Do you have proof of the serious allegations you are making?

Yes. I have more than one thousand pages documenting these illegal activities. I published everything and explained everything in my blog, my enemies know about this and I think this is why no investigation is being carried out, because they know that I have more than enough proof against them.

What about a lawyer?

Not exactly. The Bulgarian justice system obliges prosecutors to investigate their cases, but Bulgarian prosecutors are very, very corrupt. My enemies are rich and can afford to pay them in order to prevent the justice system from working. So working within the legal framework nationally is practically impossible, this is the picture.

And you lost your job at the power plant?

Yes. I lost my job in Kozloduy NPP two years ago, I was tricked by a Bulgarian scientist who convinced me to resign promising me that he would help me with my cause. But he was a liar. As a result I spent two years working in Italy at Pisa University. Two weeks ago I left Italy to come to Brussels in order to fight the final battle.

You must have been contacted by lots of journalists…

Not exactly. There has been little interest from national media. In general neither the Bulgarian government nor the Bulgarian media have been interested in the case. No one knows why but it is a fact.

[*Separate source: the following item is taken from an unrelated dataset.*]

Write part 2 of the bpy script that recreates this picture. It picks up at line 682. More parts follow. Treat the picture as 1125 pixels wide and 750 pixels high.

What do you hope to achieve?

First of all I want European institutions, like the Commission to guarantee me protection and give me the possibility of working exclusively on this case. I want an immediate investigation into this crime and I want it to be taken to a court of law.

Are you worried for your safety?

Of course. But I think that if my enemies hurt me or kill me then it will prove that I am right. I know I am right, I know 100% that I am right and if they were to hurt me every one else would know too.